Afifudin menduga, fokus atau usaha pencurangan tak akan masif terjadi di TPS setelah mereka belajar pada Pemilu Legislatif lalu. Karena itu, pihaknya akan terus memantau pada saat rekapitulasi di PPS dan PPK, sambil nantinya mencocokkan C1 yang diunggah di website KPU dengan rekapitulasi di PPS dan PPK.

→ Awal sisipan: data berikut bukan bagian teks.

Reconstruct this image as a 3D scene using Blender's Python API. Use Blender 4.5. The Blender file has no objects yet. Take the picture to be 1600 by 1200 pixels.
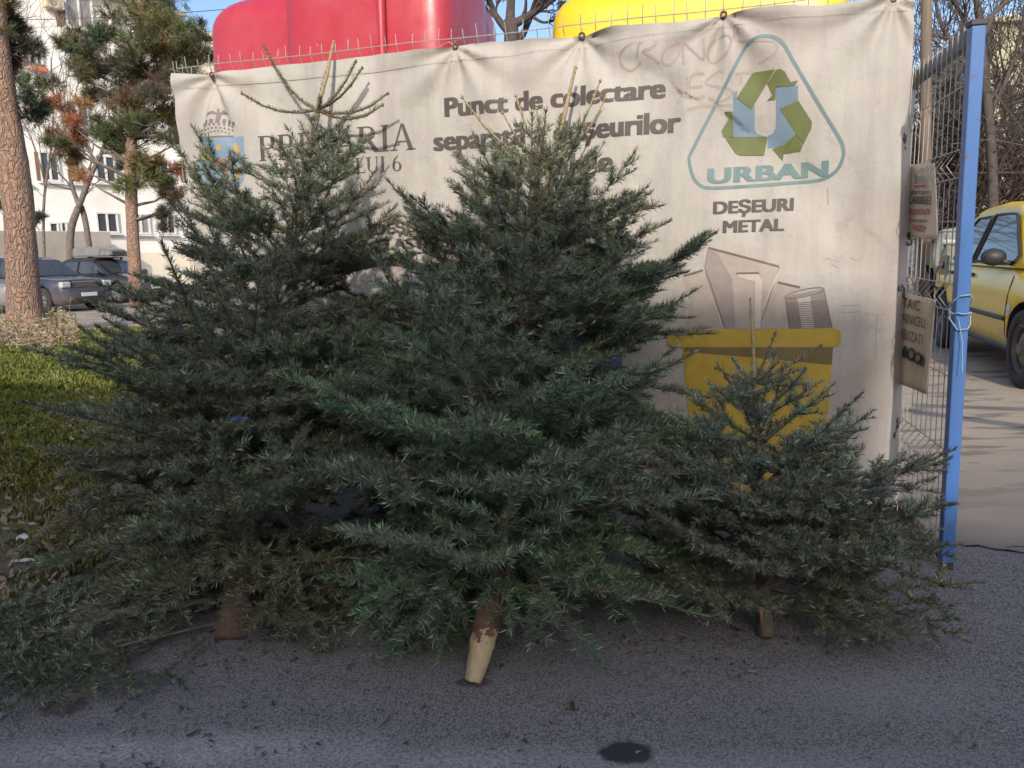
import bpy, bmesh, math, random
import numpy as np
from mathutils import Vector, Matrix

# ------------------------------------------------------------------ camera, sky, sun
scene = bpy.context.scene
COL = scene.collection
F = 1200.0
PITCH = math.atan(205.0 / F)
ROLL = 0.020
CAM = Vector((0.0, 0.0, 1.4))
_f = Vector((0, math.cos(PITCH), -math.sin(PITCH)))
_u0 = Vector((0, math.sin(PITCH), math.cos(PITCH)))
_r0 = Vector((1, 0, 0))
_r = _r0 * math.cos(ROLL) - _u0 * math.sin(ROLL)
_u = _u0 * math.cos(ROLL) + _r0 * math.sin(ROLL)
cam_data = bpy.data.cameras.new('camera')
cam_data.lens = 36.0 * F / 1600.0
cam_data.sensor_width = 36.0
cam_data.clip_start = 0.05
cam_data.clip_end = 3000.0
cam = bpy.data.objects.new('camera', cam_data)
COL.objects.link(cam)
cam.matrix_world = Matrix(((_r.x, _u.x, -_f.x, CAM.x), (_r.y, _u.y, -_f.y, CAM.y), (_r.z, _u.z, -_f.z, CAM.z), (0, 0, 0, 1)))
scene.camera = cam

SUN_EL = math.radians(27.0)
SUN_H = Vector((-0.10, -0.995, 0)).normalized()          # horizontal direction towards the sun
TO_SUN = (SUN_H * math.cos(SUN_EL) + Vector((0, 0, math.sin(SUN_EL)))).normalized()
world = bpy.data.worlds.new('World')
scene.world = world
world.use_nodes = True
wn = world.node_tree.nodes
wl = world.node_tree.links
bg = wn.get('Background') or wn.new('ShaderNodeBackground')
sky = wn.new('ShaderNodeTexSky')
sky.sky_type = 'NISHITA'
sky.sun_disc = False
sky.sun_elevation = SUN_EL
sky.sun_rotation = math.atan2(SUN_H.x, SUN_H.y)
sky.altitude = 80
sky.air_density = 1.0
sky.dust_density = 4.0
sky.ozone_density = 3.0
wl.new(sky.outputs[0], bg.inputs[0])
bg.inputs[1].default_value = 0.15
sun_data = bpy.data.lights.new('sun', 'SUN')
sun_data.energy = 2.2
sun_data.angle = math.radians(0.53)
sun_data.color = (1.0, 0.92, 0.81)
sun = bpy.data.objects.new('sun', sun_data)
COL.objects.link(sun)
sun.rotation_euler = TO_SUN.to_track_quat('Z', 'Y').to_euler()
scene.view_settings.view_transform = 'Standard'
scene.view_settings.look = 'None'
scene.view_settings.gamma = 1.0
scene.view_settings.exposure = 0.75
scene.render.engine = 'CYCLES'
scene.cycles.max_bounces = 6
scene.cycles.transparent_max_bounces = 6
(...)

Wahidah Suaib menengarai gejala ini sebagai pematangan modus yang disiapkan lebih rapi dan canggih pada Pemilu Presiden kali ini. Tingginya keyakinan masing-masing pendukung atas kemenangan yang telah diperoleh menjadi potensi kerawanan tersendiri dalam proses rekapitulasi yang berlangsung di PPS menuju PPK saat ini.

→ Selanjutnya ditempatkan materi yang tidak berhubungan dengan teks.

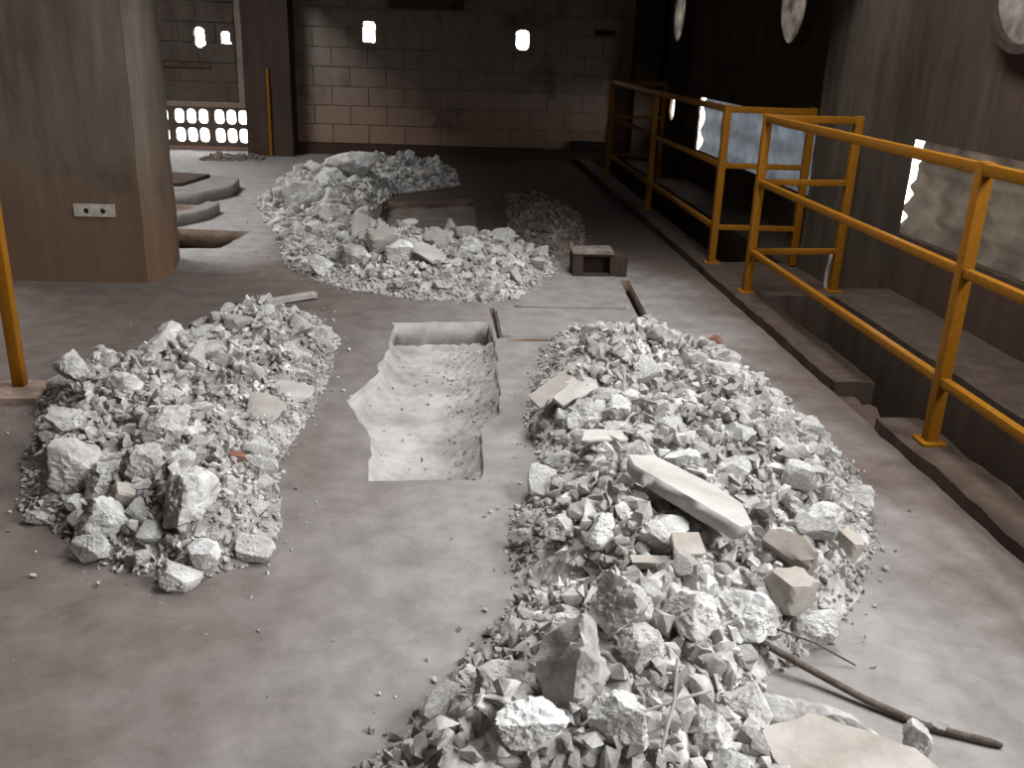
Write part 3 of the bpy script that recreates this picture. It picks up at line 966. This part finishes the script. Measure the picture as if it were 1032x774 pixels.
hero(B, 'upright grey boulder with a shaded left side at the left foot of the heap', 'boulder', -1.13, 2.87, hL, 8, (0.10, 0.09, 0.11), (0, 0.2, 0.4), 0.6, 0.03, 0.14, 14)
hero(B, 'pointed grey stone at the lower left foot of the left heap', 'boulder', -1.14, 2.77, None, 9, (0.06, 0.05, 0.07), (0.2, 0, 0), 0.75, 0.0, 0.1, 13)
hero(B, 'small flat stone lying alone left of the left heap', 'boulder', -1.41, 3.03, None, 10, (0.06, 0.04, 0.03), (0, 0, 0.2), 0.7, 0.0, 0.1, 13)
hero('plaster_block', 'tan block with a white broken face beside the lumpy boulders', 'block', -1.08, 2.99, hL, 11, (0.075, 0.055, 0.05), (0.2, 0.3, 0.3), 0.9, 0, 0.05, 12, 'tan_block', 3, 0.9)
hero('brick_fragment', 'small red brick fragment on the left heap', 'brick', -0.78, 3.34, hL, 12, (0.055, 0.03, 0.025), (0.1, 0.1, 0.2), 0.9, 0, 0.03, 14, 'brick', 2, 0.95)
hero('concrete_shard', 'flat pale shard on the right edge of the left heap', 'shard', -0.68, 4.17, hL, 13, (0.12, 0.09, 0.022), (0.35, 0.15, -0.2), 1.0, 0, 0.03, 12, 'slab', 3, 0.5)
hero('concrete_shard', 'flat grey shard propped just left of the pale shard', 'shard', -0.76, 3.8, hL, 14, (0.085, 0.075, 0.02), (0.75, 0.2, 0.3), 1.8, 0, 0.03, 10, 'slab', 3, 0.5)
hero(B, 'flat topped grey boulder on the back left part of the left heap', 'boulder', -1.38, 3.85, hL, 15, (0.15, 0.12, 0.10), (0.2, 0.1, 0.5), 0.3, 0.02, 0.13, 14)
hero(B, 'pale pointed boulder at the far left end of the left heap', 'boulder', -1.67, 4.15, hL, 16, (0.10, 0.09, 0.10), (0, 0.2, 1.1), 0.5, 0.02, 0.13, 12)
hero(B, 'rough white boulder in the centre of the left heap', 'boulder', -1.03, 3.33, hL, 17, (0.13, 0.10, 0.09), (0, -0.4, 0.6), 0.5, 0.08, 0.10, 18, 'rock_white')
hero(B, 'long grey boulder on the crest of the left heap', 'boulder', -1.3, 4.36, hL, 18, (0.15, 0.09, 0.09), (0, -0.4, 0.9), 0.6, 0.0, 0.12, 13)
hero(B, 'dark grey flat boulder behind the biggest white boulder', 'boulder', -1.46, 3.58, hL, 19, (0.14, 0.10, 0.07), (0.1, 0.1, -0.2), 0.5, 0.03, 0.12, 14)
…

“Perlu diwaspadai politik transaksional dengan beragam modus manipulasi suara dengan disertai politik uang, yang besar kemungkinan akan terulang kembali dengan pola-pola yang lebih matang dan terorganisir dibanding Pileg lalu,” kata Wahidah yang juga mantan anggota Bawaslu ini. Karena itu perlu pengawalan bersama proses rekapitulasi oleh semua elemen. (AMR)

PELANGGARAN REKAPITULASI YANG POTENSIAL MENIMBULKAN MANIPULASI
1. Kotak suara dari TPS ke PPS tidak tergembok dan tidak tersegel
2. PPS tidak merespon keberatan dari Saksi
3. PPS tidak merespon keberatan dari Pengawas Pemilu
4. Saksi tidak menerima Salinan Berita Acara dan Sertifikat Hasil Rekapitulasi di PPS
5. Pengawas Pemilu Lapangan tidak menerima Salinan Berita Acara dan Sertifikat Hasil Rekapitulasi di PPS
6. PPS tidak menggembok dan menyegel kotak suara yang berisi Berita Acara dan Sertifikat Hasil Rekapitulasi sebelum dibawa ke PPK
Sumber: Temuan Kemitraan (Partnership for Governance Reform) pada Pemilu Legislatif 2014.